What is it — I struggle to know it as I desperately attempt to dig its remains out of my memory. I scour the surface of old photographs, fraying love letters, fragments of nightmares and the sensation that once tingled up my arms to figure it out. But I can’t. Age has made me forgetful, cynical. I wonder if I ever knew it.

Did I know it when I was 15 and under a nervously trembling body of another 15 year-old soul? Did I know it when I wrote love letters to his private boarding school across the globe, and he sent me the least generic of fortunes he collected from his late night Panda deliveries? Did I know it when we spent two nights and three days tangled up in unchanged sheets in a hotel in our own city, not knowing if it was day or night outside?

I will never know.

I slowly forgot how it felt — was it a stab in the chest, a tickle on the cheeks, or something in between? — as I stayed away from “relationships.” I was always allergic to the L word, but I started veering off everything else that retained that similar high-strung, fragile tone to it when spelled out loud. Instead, I sought out what I thought was nothing. The incredibly casual, forgetful, uncaring bonds piled up on top of one another, and I slowly forgot how to do anything else.

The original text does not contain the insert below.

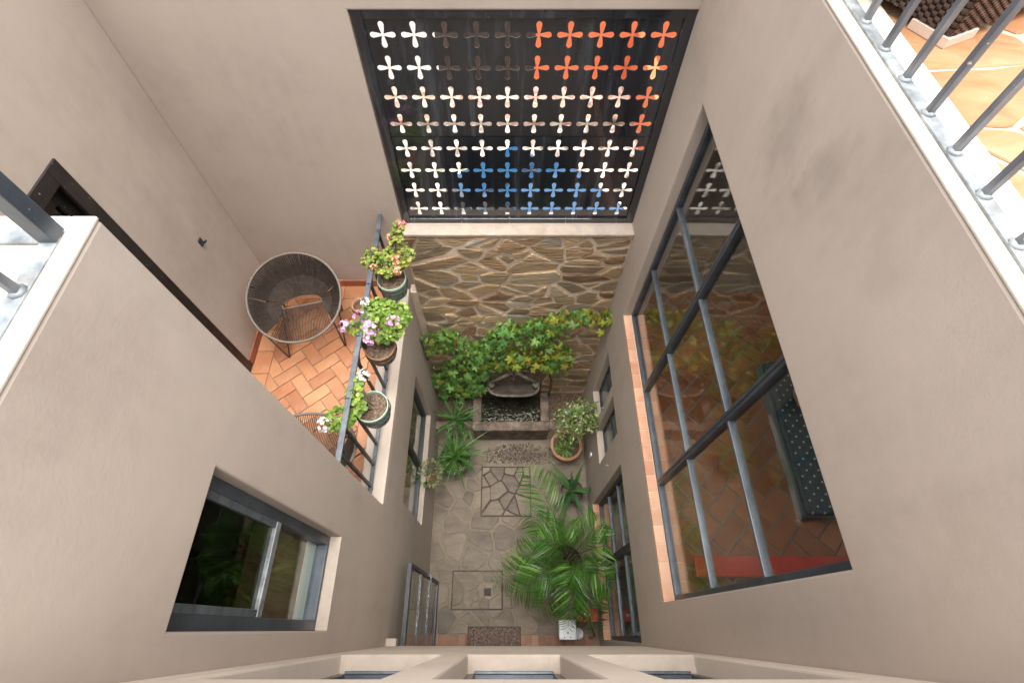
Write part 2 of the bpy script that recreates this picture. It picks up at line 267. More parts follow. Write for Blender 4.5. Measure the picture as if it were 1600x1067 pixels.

It was all the same. The texts that scope out availability. A drink, a movie, then bed. The “just friends” talk in the morning. They were surprised when I took it so nonchalantly. They thought I was cool, the type to never catch any feelings and such. I prided myself on my ability to detach myself. I am a strong, independent woman in control of her sexuality. I am fine. This is normal. Everyone wants to be here. The mantra, repeated over and over during those late nights and early mornings, quickly became truth and then the only reality for me; I was cool because I was no longer able to let myself be anything else.

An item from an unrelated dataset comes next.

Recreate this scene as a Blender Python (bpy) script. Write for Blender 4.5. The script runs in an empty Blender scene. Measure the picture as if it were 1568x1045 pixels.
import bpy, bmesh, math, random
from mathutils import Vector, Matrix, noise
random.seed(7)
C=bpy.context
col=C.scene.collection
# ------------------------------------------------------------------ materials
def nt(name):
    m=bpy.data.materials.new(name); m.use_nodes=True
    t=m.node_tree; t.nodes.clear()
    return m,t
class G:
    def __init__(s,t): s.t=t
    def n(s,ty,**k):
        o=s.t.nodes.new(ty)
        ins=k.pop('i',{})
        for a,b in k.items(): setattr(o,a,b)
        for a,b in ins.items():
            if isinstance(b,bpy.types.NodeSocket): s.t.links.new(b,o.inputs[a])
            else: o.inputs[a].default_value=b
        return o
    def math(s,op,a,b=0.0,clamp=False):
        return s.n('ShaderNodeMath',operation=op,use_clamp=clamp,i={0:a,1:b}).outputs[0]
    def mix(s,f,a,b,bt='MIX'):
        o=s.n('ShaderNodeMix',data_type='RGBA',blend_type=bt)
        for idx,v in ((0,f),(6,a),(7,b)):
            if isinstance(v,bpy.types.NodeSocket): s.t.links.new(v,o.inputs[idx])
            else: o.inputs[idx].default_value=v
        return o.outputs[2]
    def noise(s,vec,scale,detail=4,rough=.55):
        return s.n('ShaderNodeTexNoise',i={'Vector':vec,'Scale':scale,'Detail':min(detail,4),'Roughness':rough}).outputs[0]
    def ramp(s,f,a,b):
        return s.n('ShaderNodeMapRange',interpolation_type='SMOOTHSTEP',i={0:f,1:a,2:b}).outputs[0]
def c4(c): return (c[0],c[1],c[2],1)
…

It kills me now to think that I may never know. I’m stuck in a conundrum where I’ve let myself drag along too many loose threads and benefits without possibilities. I run away from anything that I may mistake for something else than pure momentary physical pleasure, and rarely, cheap companionship. At the same time, I am woven into so many lives I don’t know how to disappear from. The most complicated of such tapestries throbs in the hollow parts of my body at nights.

He “doesn’t want anything” yet devours me with the greatest hunger. He is not a boy, but not a man either. When he lies on top of me, panting, I lie there wishing he would stay the night. I wonder if he still thinks about his ex. Her card will still hang on his wall with her curvy greetings flying across the page — this is why I insist we do it at my place, not his.

I ask myself once, twice, and again if this is anything like love. The answer is a resounding no, but I ask anyway. I know it’s too dirty, too lustful, too quick and too flat to deserve the word. I curse. I thought to do it silently but the sadness escapes my clenched teeth and gently shakes him from the post-sex drift. The boy who ceases to be a boy always leaves in the night, because he isn’t a man yet, not tonight. The dying candles keeping me company, I keep cursing under my breath, trying to remember if I ever loved, or if I knew it at all.

The candles go out; I shiver. I know: my shins did not feel so bare back then.